Transcribe every line of the listing below without any deviation.

+++

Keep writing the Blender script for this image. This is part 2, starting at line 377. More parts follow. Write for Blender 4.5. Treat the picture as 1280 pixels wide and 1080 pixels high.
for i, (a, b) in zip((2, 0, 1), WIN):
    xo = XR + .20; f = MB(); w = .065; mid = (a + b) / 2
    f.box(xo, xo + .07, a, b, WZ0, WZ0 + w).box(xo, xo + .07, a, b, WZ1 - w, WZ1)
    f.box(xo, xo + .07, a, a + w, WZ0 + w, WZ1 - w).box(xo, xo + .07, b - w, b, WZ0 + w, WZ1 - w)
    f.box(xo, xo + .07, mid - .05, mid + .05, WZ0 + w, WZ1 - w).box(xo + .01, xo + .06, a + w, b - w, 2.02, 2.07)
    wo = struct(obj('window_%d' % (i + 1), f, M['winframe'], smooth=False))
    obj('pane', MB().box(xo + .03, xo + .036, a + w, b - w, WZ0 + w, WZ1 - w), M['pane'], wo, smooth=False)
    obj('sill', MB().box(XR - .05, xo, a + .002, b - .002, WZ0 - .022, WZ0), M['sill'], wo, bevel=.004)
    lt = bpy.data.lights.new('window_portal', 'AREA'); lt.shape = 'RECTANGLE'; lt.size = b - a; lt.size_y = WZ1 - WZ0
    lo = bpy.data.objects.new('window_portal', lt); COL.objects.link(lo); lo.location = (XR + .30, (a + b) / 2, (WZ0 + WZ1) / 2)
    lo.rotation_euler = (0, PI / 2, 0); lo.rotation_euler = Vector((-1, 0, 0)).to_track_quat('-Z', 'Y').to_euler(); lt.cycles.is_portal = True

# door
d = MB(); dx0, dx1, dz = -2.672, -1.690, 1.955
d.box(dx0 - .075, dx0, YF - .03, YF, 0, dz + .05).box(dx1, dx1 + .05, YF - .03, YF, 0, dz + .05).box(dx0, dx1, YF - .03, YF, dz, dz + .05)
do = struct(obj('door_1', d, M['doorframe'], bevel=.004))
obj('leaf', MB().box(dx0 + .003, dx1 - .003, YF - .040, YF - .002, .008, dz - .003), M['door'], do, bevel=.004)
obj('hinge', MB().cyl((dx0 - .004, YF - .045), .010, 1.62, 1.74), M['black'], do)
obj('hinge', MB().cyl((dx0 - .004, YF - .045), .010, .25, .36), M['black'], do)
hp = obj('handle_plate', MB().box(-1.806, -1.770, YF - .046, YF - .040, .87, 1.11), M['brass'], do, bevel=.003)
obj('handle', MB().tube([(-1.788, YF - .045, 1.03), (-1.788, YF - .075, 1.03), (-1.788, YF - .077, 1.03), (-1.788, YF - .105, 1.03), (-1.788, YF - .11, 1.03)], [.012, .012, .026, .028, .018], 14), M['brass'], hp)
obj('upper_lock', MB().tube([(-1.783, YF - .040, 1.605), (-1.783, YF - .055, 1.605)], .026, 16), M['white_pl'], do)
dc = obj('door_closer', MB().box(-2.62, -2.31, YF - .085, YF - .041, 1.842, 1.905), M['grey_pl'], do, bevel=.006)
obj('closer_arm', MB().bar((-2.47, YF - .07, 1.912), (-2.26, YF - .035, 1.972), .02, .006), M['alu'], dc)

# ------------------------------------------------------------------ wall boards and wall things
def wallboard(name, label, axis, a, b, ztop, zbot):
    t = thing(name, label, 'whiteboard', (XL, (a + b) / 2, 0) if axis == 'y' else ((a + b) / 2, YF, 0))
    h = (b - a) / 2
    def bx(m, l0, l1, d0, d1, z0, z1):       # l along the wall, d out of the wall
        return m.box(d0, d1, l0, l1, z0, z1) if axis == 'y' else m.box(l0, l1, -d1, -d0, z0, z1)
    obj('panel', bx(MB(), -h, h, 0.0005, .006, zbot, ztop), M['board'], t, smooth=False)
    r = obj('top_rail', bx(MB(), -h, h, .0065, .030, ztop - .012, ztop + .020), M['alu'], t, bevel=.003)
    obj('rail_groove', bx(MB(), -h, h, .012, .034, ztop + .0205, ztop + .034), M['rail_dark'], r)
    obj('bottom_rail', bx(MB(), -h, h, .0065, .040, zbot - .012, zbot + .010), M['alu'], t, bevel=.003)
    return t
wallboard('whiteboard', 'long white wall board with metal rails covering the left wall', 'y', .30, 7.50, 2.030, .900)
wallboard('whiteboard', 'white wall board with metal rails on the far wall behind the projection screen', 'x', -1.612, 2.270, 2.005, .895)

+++

> Completed exercise:
Keep writing the Blender script for this image. This is part 2, starting at line 377. More parts follow. Write for Blender 4.5. Treat the picture as 1280 pixels wide and 1080 pixels high.
for i, (a, b) in zip((2, 0, 1), WIN):
    xo = XR + .20; f = MB(); w = .065; mid = (a + b) / 2
    f.box(xo, xo + .07, a, b, WZ0, WZ0 + w).box(xo, xo + .07, a, b, WZ1 - w, WZ1)
    f.box(xo, xo + .07, a, a + w, WZ0 + w, WZ1 - w).box(xo, xo + .07, b - w, b, WZ0 + w, WZ1 - w)
    f.box(xo, xo + .07, mid - .05, mid + .05, WZ0 + w, WZ1 - w).box(xo + .01, xo + .06, a + w, b - w, 2.02, 2.07)
    wo = struct(obj('window_%d' % (i + 1), f, M['winframe'], smooth=False))
    obj('pane', MB().box(xo + .03, xo + .036, a + w, b - w, WZ0 + w, WZ1 - w), M['pane'], wo, smooth=False)
    obj('sill', MB().box(XR - .05, xo, a + .002, b - .002, WZ0 - .022, WZ0), M['sill'], wo, bevel=.004)
    lt = bpy.data.lights.new('window_portal', 'AREA'); lt.shape = 'RECTANGLE'; lt.size = b - a; lt.size_y = WZ1 - WZ0
    lo = bpy.data.objects.new('window_portal', lt); COL.objects.link(lo); lo.location = (XR + .30, (a + b) / 2, (WZ0 + WZ1) / 2)
    lo.rotation_euler = (0, PI / 2, 0); lo.rotation_euler = Vector((-1, 0, 0)).to_track_quat('-Z', 'Y').to_euler(); lt.cycles.is_portal = True

# door
d = MB(); dx0, dx1, dz = -2.672, -1.690, 1.955
d.box(dx0 - .075, dx0, YF - .03, YF, 0, dz + .05).box(dx1, dx1 + .05, YF - .03, YF, 0, dz + .05).box(dx0, dx1, YF - .03, YF, dz, dz + .05)
do = struct(obj('door_1', d, M['doorframe'], bevel=.004))
obj('leaf', MB().box(dx0 + .003, dx1 - .003, YF - .040, YF - .002, .008, dz - .003), M['door'], do, bevel=.004)
obj('hinge', MB().cyl((dx0 - .004, YF - .045), .010, 1.62, 1.74), M['black'], do)
obj('hinge', MB().cyl((dx0 - .004, YF - .045), .010, .25, .36), M['black'], do)
hp = obj('handle_plate', MB().box(-1.806, -1.770, YF - .046, YF - .040, .87, 1.11), M['brass'], do, bevel=.003)
obj('handle', MB().tube([(-1.788, YF - .045, 1.03), (-1.788, YF - .075, 1.03), (-1.788, YF - .077, 1.03), (-1.788, YF - .105, 1.03), (-1.788, YF - .11, 1.03)], [.012, .012, .026, .028, .018], 14), M['brass'], hp)
obj('upper_lock', MB().tube([(-1.783, YF - .040, 1.605), (-1.783, YF - .055, 1.605)], .026, 16), M['white_pl'], do)
dc = obj('door_closer', MB().box(-2.62, -2.31, YF - .085, YF - .041, 1.842, 1.905), M['grey_pl'], do, bevel=.006)
obj('closer_arm', MB().bar((-2.47, YF - .07, 1.912), (-2.26, YF - .035, 1.972), .02, .006), M['alu'], dc)

# ------------------------------------------------------------------ wall boards and wall things
def wallboard(name, label, axis, a, b, ztop, zbot):
    t = thing(name, label, 'whiteboard', (XL, (a + b) / 2, 0) if axis == 'y' else ((a + b) / 2, YF, 0))
    h = (b - a) / 2
    def bx(m, l0, l1, d0, d1, z0, z1):       # l along the wall, d out of the wall
        return m.box(d0, d1, l0, l1, z0, z1) if axis == 'y' else m.box(l0, l1, -d1, -d0, z0, z1)
    obj('panel', bx(MB(), -h, h, 0.0005, .006, zbot, ztop), M['board'], t, smooth=False)
    r = obj('top_rail', bx(MB(), -h, h, .0065, .030, ztop - .012, ztop + .020), M['alu'], t, bevel=.003)
    obj('rail_groove', bx(MB(), -h, h, .012, .034, ztop + .0205, ztop + .034), M['rail_dark'], r)
    obj('bottom_rail', bx(MB(), -h, h, .0065, .040, zbot - .012, zbot + .010), M['alu'], t, bevel=.003)
    return t
wallboard('whiteboard', 'long white wall board with metal rails covering the left wall', 'y', .30, 7.50, 2.030, .900)
wallboard('whiteboard', 'white wall board with metal rails on the far wall behind the projection screen', 'x', -1.612, 2.270, 2.005, .895)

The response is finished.